Nintendo Co Ltd. said on Thursday it would make its first ever annual net loss this financial year, cutting earnings guidance for a second time as the soaring yen and weak software sales dealt fresh blows to the former games industry champion.

The creator of the Super Mario franchise dominated the industry for years with its DS handheld games players and Wii home consoles, but is now struggling to keep up with more versatile gadgets like Apple's smartphones and tablets.

This year's failed launch of its 3DS handheld games machine forced Nintendo to slash prices, crushing its profit outlook for the year, while a dearth of attractive software and the yen's strength against the euro are causing further pain.

Nintendo expects an annual net loss of 20 billion yen, its first such loss in history and also slashed its full-year operating profit forecast to just 1 billion yen from 35 billion yen.

In the latest quarter, it tumbled to a 19.6 billion yen ($258-million) operating loss, a slightly bigger loss than the market had expected and much worse than the company had forecast. That compares with a 30.9 billion yen profit in the same period last year.

Nintendo chopped its forecast for sales of 3DS software by 30 per cent to 50 million units for the year to March, but left its 3DS hardware forecast at 16 million units for the year, a target fund managers said might be hard to achieve.

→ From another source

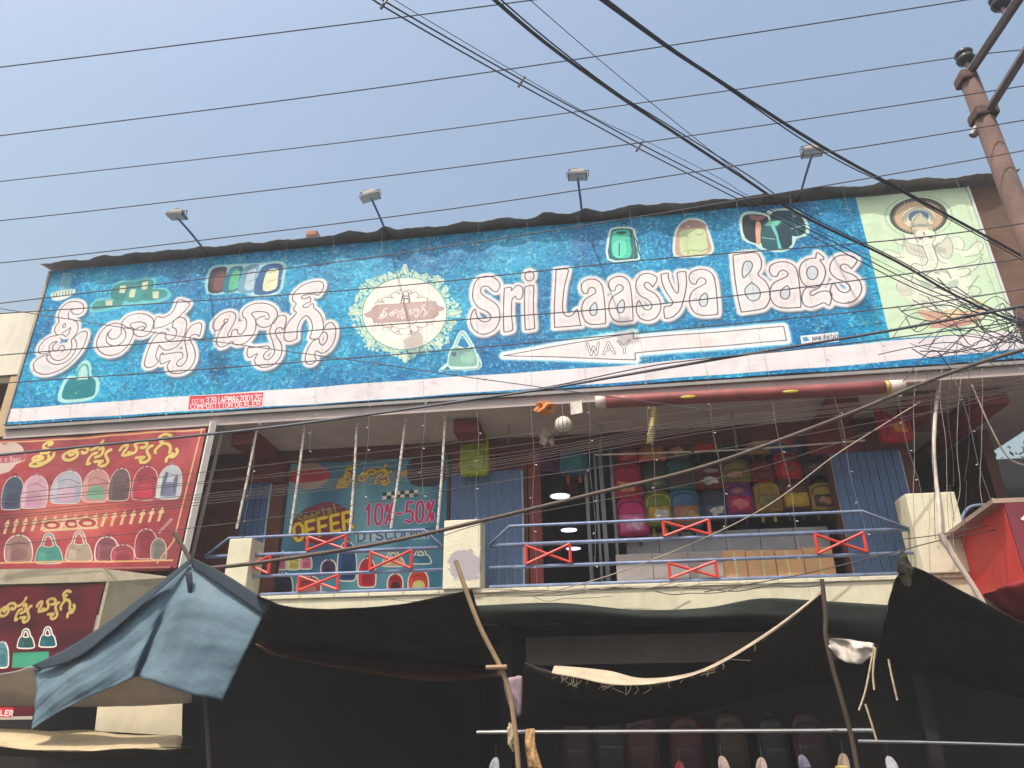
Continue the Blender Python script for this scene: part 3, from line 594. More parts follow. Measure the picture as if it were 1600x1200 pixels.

"I think its highly optimistic," said Yuuki Sakurai, president of Fukoku Capital Management in Tokyo. "I think they need to change their strategy drastically."

"Now that people can do so much on their smartphones, will they want to buy a games machine?" he said, adding that global economic uncertainty would also likely weigh on the stock.

Nintendo has been battling competition from traditional rivals Microsoft Corp and Sony Corp while Apple and Google are also making rapid inroads into the casual gaming market.

The Kyoto-based company, which generates 80 per cent of its sales overseas, also faces a massive hit in earnings from the soaring yen, which has crushed the value of profits repatriated from abroad, especially from the euro zone.

The company took a 52.4 billion yen charge after reassessing its foreign currency-denominated assets as of the end of September, it said.

President Satoru Iwata said the WiiU, the successor to the highly popular Wii home console would be shown in its final form at the E3 games show in the United States next year and launched after that. An initial version of the WiiU shown at this year's E3 garnered some positive reviews from gamers but triggered a slide in Nintendo's share price.

The stock has tumbled by about 50 per cent since April 1, compared with an 8.5 per cent fall in the Nikkei average . Nintendo ended Thursday trading down 0.6 per cent at 11,110 yen ahead of the announcement.